How well does technology solve social problems?
ANN ARBOR—University of Michigan professor Kentaro Toyama was in India leading a team studying how to make computers work better in the classroom when he noticed that students far outnumbered computers at the underfunded government schools.
So, Toyama and colleagues devised a potential solution: software that allowed multiple children to use a single computer at the same time. Multiple mice could be plugged into one PC, and each had its own cursor on the screen.
The researchers discovered that five children at one computer could each learn as much as one child with a computer all to herself. But when the experiment was replicated in surrounding schools, it was a failure.
The lesson Toyama learned was that technology alone can’t solve problems—-it’s most effective when it’s paired with capable underlying human forces.
“At the school where (the software) worked, we had the support of the principal, and the teacher was engaged in learning. But in other schools, that support system was missing. As a result, the technology didn’t work,” said Toyama, an associate professor at the U-M School of Information, who explores the limits of technology in a new book, “Geek Heresy: Rescuing Social Change from the Cult of Technology.”
When he was doing the research in Indian schools in 2004, Toyama was the co-founder at Microsoft Research India in Bangalore. He was involved in more than 50 projects focused on finding technological solutions to poverty, illiteracy, poor health and unemployment. Near the end of his stint in Bangalore, he concluded that technology was not the answer.
Toyama argues that to help people with technology, it’s far better to teach them to become technology producers—engineers, entrepreneurs and corporate professionals—than to treat them as consumers.
“When you buy an iPhone, you may get some pleasure, but it’s Apple employees and shareholders who get rich,” he said.
People need computers to learn things like programming, Toyama said, but that’s very different from believing that every child should have a laptop.
“Anyone can be a Facebook user, but to be an engineer at Facebook takes a lot more. To be a good computer scientist, it’s essential to have a good math education, and that hardly requires a computer to teach,” he said.
Technology has to be applied within a broader context that works to improve the communities’ ability to make the best use of it, he said. In poor communities, people are often overlooked in favor of technology to bring about social change, when in fact, it is the human forces that are the key to causing real social change.
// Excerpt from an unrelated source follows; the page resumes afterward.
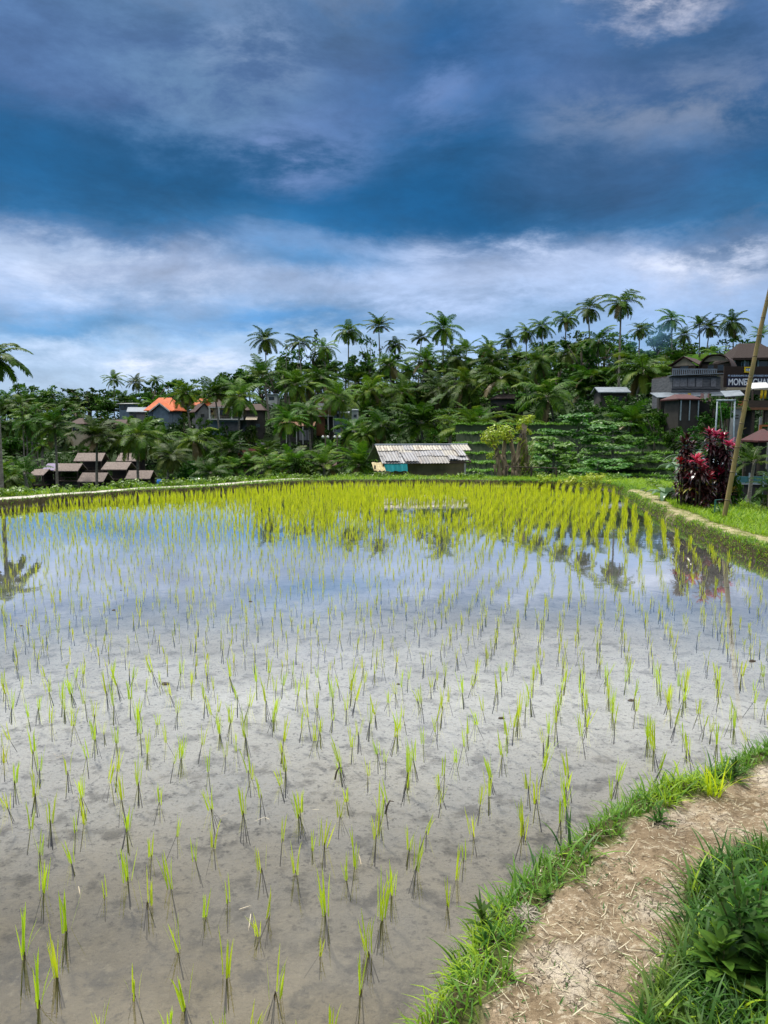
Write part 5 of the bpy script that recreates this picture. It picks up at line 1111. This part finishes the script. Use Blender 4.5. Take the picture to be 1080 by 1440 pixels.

Toyama said that when technology does work, it has a big impact. Digital Green was one of the projects that came out of his work at Microsoft. It’s an innovative platform that lets farmers learn new agricultural methods through videos. Digital Green is now a nonprofit organization with a $5 million annual budget that works in more than 5,000 villages in eight Indian states and several African countries, such as Ethiopia, Ghana and Tanzania.
“What makes Digital Green work is that a person who has the farmers’ trust mediates their interaction with the video,” he said. “It’s the combination of trusted human agents and digital video that has the impact. Without its partners, there would be no Digital Green.”
After returning to the U.S., Toyama spent time tutoring kids at Lakeside School in Seattle, which counts Bill Gates as an alum. The school has ample technology and educates the children of many tech industry executives. Yet, they know that it’s not technology but adult supervision that’s critical for kids’ learning, he said.
“These students had round-the-clock Internet access and could watch as many Khan Academy videos as they wanted. Yet, when they needed a boost, their parents insisted on paying for extra human supervision,” he said. “Nothing beats knowledgeable, caring adult guidance for a good education. Technology can augment pedagogical strengths, but it exacerbates weaknesses.”